Impact 2008: Web 2.0 Social Networking Missing In Action

Over a twitter yesterday, James Governor lamented about the lack of official web 2.0 happenings a conference where we’re all talking about mash-ups, integrating communities and mass enablement. IBM’s youTube Channel has a single 1 minute video from day one, theres a twitter account created of the name “Impact2008“* which has no activity. Heck, even IBM’s official blog hasn’t been updated past day one.

(*unknown who it was created by, but as far as I know there is no official twitter).

It would have been cool to say, allow participants to ask questions in keynote Q&A over twitter as well as the microphone. Maybe presenters could offer informal times to talk to eager listeners once the session is over. How about if IBM aggregated the Impact ‘blogosphere’ and gave us a single place to look for what people are saying about the conference? What if I’d like to try and track down Steve Mills for a two minute interview. Where is he? There’s six thousand people walking around. If I want any of those things, it’s completely dependent on my own social network to make it happen. If I don’t happen to have a person in my list then it’s left to fate and circumstance if we’ll ever meet. Once again, we need IBM to take the first steps to make this happen. It’s great that I now follow the guys from RedMonk and various people who tagged #impact2008, but it’s still just the voices of the people ‘in the dark’ (non-IBM). Without IBM, we can talk all we want about changes that are needed but there’s no buy in from the sole required enabler. The idea that IBM can show up at predetermined times on the calendar, fire-hose the community with information and then disappear are long dead.

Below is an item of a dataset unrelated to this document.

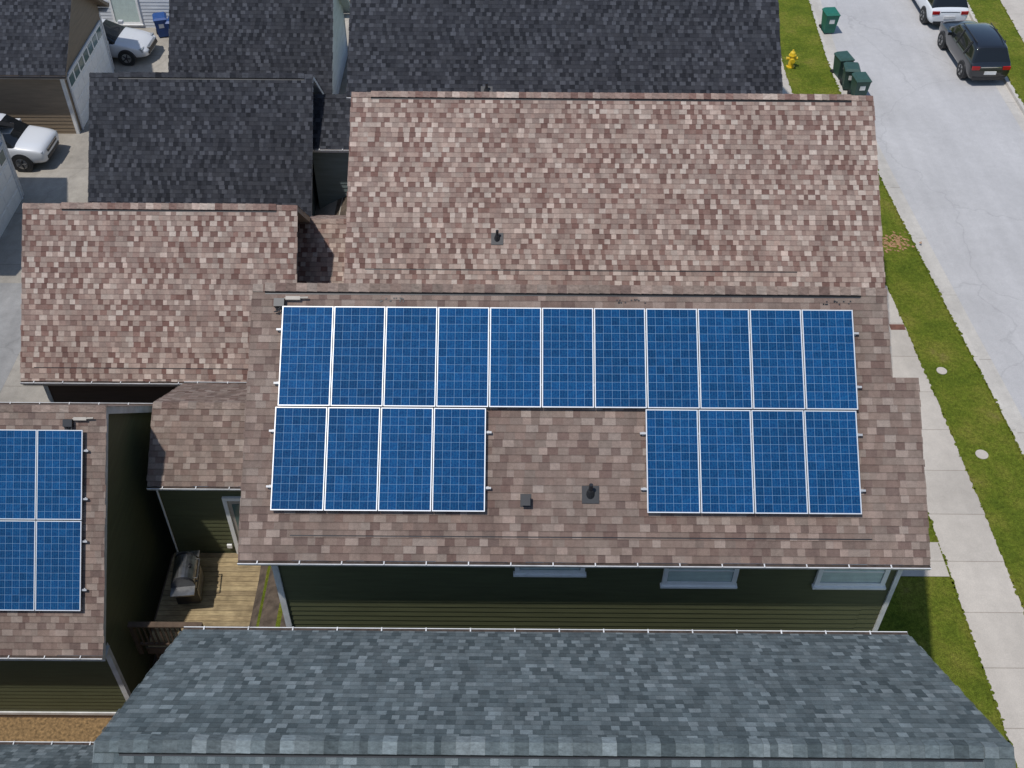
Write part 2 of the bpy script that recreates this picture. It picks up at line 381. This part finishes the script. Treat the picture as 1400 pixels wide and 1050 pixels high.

It seems like the conference itself is actually an accurate reflection of the state of the SOA community as a whole. You’ve got a large mass of people who would do a great job collaborating with each other and networking, but no catalyst to make it happen. Instead of being energized as part of a broader community, you get isolated and bored. I think I see that effect in how the number of articles/twitters/blogs about Impact 2008 has dropped off significantly from the first day to the third. Even the #impact2008 tag has one message on it over the last 13 hours.

In the SOA Jam, about 80% of the ideas relate to social networks and how to build communities but we’re already failing on a very small scale with people in the same physical location! How can we expect to snap our fingers and create a vibrant self-sustaining community on the large if we can’t do it on the small?

Author: dan

Comments

  1. Dan, thanks for your comment on my blog regarding this. I agree that IBM as a whole has a long way to go on leveraging some of these technologies… hoping the internal conference this week will help further educate.